▶ [WRITTEN PROBLEM] Return all of the data exactly as written, without the pictures.

▶ [PROVIDED MATERIAL]
________________

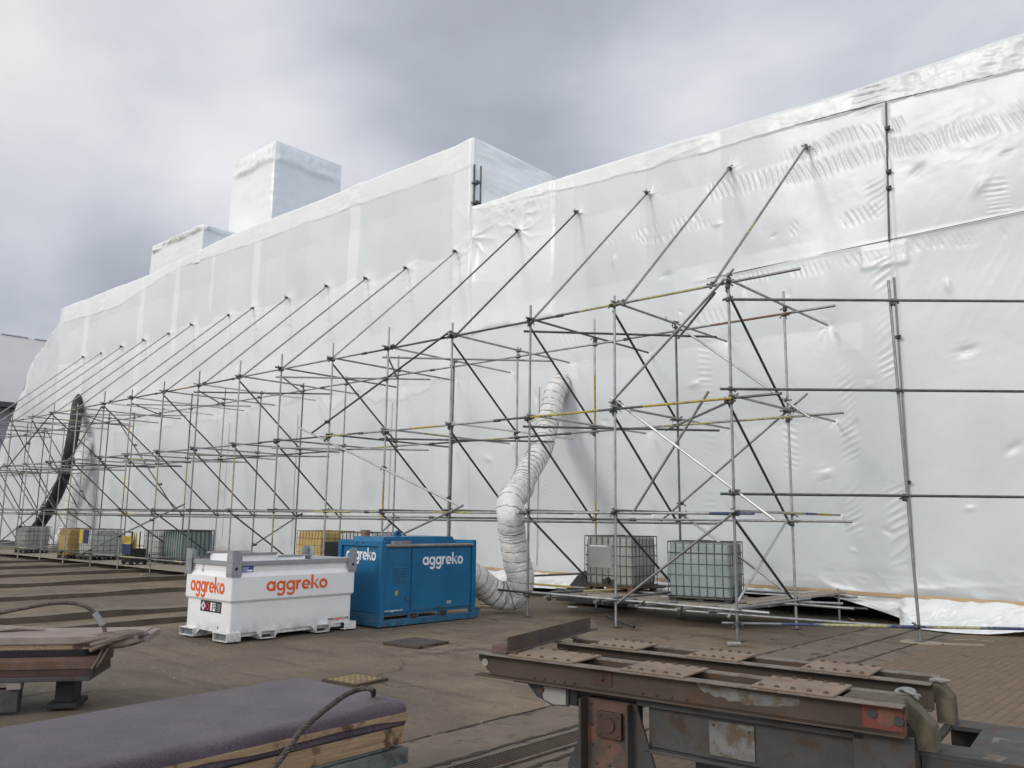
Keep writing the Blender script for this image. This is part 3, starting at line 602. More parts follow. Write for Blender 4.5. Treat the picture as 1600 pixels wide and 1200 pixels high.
# small wrapped deckhouse and the wrapped funnel; sunward faces painted lighter, others darker
def wrapped_box(name, x0, x1, y0, y1, z0, z1, seed, lit_shaded=(.75, .35)):
    parts = []
    n1 = 70; n2 = 70
    lean = lambda v: (1-v)*.12
    u, v = np.meshgrid(np.linspace(0, 1, n1), np.linspace(0, 1, n2))
    w_ = x1-x0; dp = y1-y0; h = z1-z0; grids = []
    for nm, fn, nr, ly in (('front', lambda u, v: St(x0+u*w_-lean(v)*(1-u)+lean(v)*u*.0, y0+u*0, z0+v*h), (0, -1, 0), lit_shaded[0]), ('side', lambda u, v: St(x1+u*0, y0+u*dp, z0+v*h), (1, 0, 0), lit_shaded[1]),
                       ('back', lambda u, v: St(x1-u*w_-lean(v)*u, y1+u*0, z0+v*h), (0, 1, 0), lit_shaded[1]), ('left', lambda u, v: St(x0-lean(v), y1-u*dp, z0+v*h), (-1, 0, 0), lit_shaded[0]), ('top', lambda u, v: St(x0+u*w_, y0+v*dp, z1+u*0), (0, 0, 1), .6)):
        P = fn(u, v); a = P[..., 0]-P[..., 1]; b = P[..., 2]
        top = sstep(-.08, .08, b-(z1-.28*h*.6)+fbm(a*1.2, b*0, 3, seed)*.3) if nm != 'top' else 0
        d = (ridge(a*.9, b*.9, 3, seed)-.5)*.16*(.4+1.4*top)+fbm(a*.4, b*.4, 2, seed+2)*.22+top*.05+.025*np.exp(-((b-(z1-.28*h*.6))/.05)**2)*vnoise(a*2, b*0, 3)
        e = np.minimum(np.minimum(u, 1-u), np.minimum(v, 1-v)); d = d*sstep(0, .06, e)
        if nm in ('front', 'side'): d = d+.16*(ridge(b*1.5, a*.35+seed, 3, seed+5)-.55)*np.exp(-(np.where(nm == 'front', 1-u, u))/.12)*sstep(0, .03, e)
        P = P+np.array(nr)[None, None]*d[..., None]
        grids.append((P, np.clip(ly+.3*top+fbm(a*.8, b*.8, 3, seed+7)*.5, 0, 1)))
    o0 = None
    mb = MB(); layv = []
    for P, ly in grids:
        mb.add([tuple(Vector(q)-SO) for q in P.reshape(-1, 3)], [(j*n1+i, j*n1+i+1, (j+1)*n1+i+1, (j+1)*n1+i) for j in range(n2-1) for i in range(n1-1)], 1 if P is grids[0][0] else 0, True); layv += list(ly.ravel())
    o = mb.build(name, [M['wrapb'], M['wrap']], ship); a = o.data.attributes.new('layer', 'FLOAT', 'POINT'); a.data.foreach_set('value', np.array(layv, np.float32)); return o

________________

▶ [EXERCISE ANSWER]
Keep writing the Blender script for this image. This is part 3, starting at line 602. More parts follow. Write for Blender 4.5. Treat the picture as 1600 pixels wide and 1200 pixels high.
# small wrapped deckhouse and the wrapped funnel; sunward faces painted lighter, others darker
def wrapped_box(name, x0, x1, y0, y1, z0, z1, seed, lit_shaded=(.75, .35)):
    parts = []
    n1 = 70; n2 = 70
    lean = lambda v: (1-v)*.12
    u, v = np.meshgrid(np.linspace(0, 1, n1), np.linspace(0, 1, n2))
    w_ = x1-x0; dp = y1-y0; h = z1-z0; grids = []
    for nm, fn, nr, ly in (('front', lambda u, v: St(x0+u*w_-lean(v)*(1-u)+lean(v)*u*.0, y0+u*0, z0+v*h), (0, -1, 0), lit_shaded[0]), ('side', lambda u, v: St(x1+u*0, y0+u*dp, z0+v*h), (1, 0, 0), lit_shaded[1]),
                       ('back', lambda u, v: St(x1-u*w_-lean(v)*u, y1+u*0, z0+v*h), (0, 1, 0), lit_shaded[1]), ('left', lambda u, v: St(x0-lean(v), y1-u*dp, z0+v*h), (-1, 0, 0), lit_shaded[0]), ('top', lambda u, v: St(x0+u*w_, y0+v*dp, z1+u*0), (0, 0, 1), .6)):
        P = fn(u, v); a = P[..., 0]-P[..., 1]; b = P[..., 2]
        top = sstep(-.08, .08, b-(z1-.28*h*.6)+fbm(a*1.2, b*0, 3, seed)*.3) if nm != 'top' else 0
        d = (ridge(a*.9, b*.9, 3, seed)-.5)*.16*(.4+1.4*top)+fbm(a*.4, b*.4, 2, seed+2)*.22+top*.05+.025*np.exp(-((b-(z1-.28*h*.6))/.05)**2)*vnoise(a*2, b*0, 3)
        e = np.minimum(np.minimum(u, 1-u), np.minimum(v, 1-v)); d = d*sstep(0, .06, e)
        if nm in ('front', 'side'): d = d+.16*(ridge(b*1.5, a*.35+seed, 3, seed+5)-.55)*np.exp(-(np.where(nm == 'front', 1-u, u))/.12)*sstep(0, .03, e)
        P = P+np.array(nr)[None, None]*d[..., None]
        grids.append((P, np.clip(ly+.3*top+fbm(a*.8, b*.8, 3, seed+7)*.5, 0, 1)))
    o0 = None
    mb = MB(); layv = []
    for P, ly in grids:
        mb.add([tuple(Vector(q)-SO) for q in P.reshape(-1, 3)], [(j*n1+i, j*n1+i+1, (j+1)*n1+i+1, (j+1)*n1+i) for j in range(n2-1) for i in range(n1-1)], 1 if P is grids[0][0] else 0, True); layv += list(ly.ravel())
    o = mb.build(name, [M['wrapb'], M['wrap']], ship); a = o.data.attributes.new('layer', 'FLOAT', 'POINT'); a.data.foreach_set('value', np.array(layv, np.float32)); return o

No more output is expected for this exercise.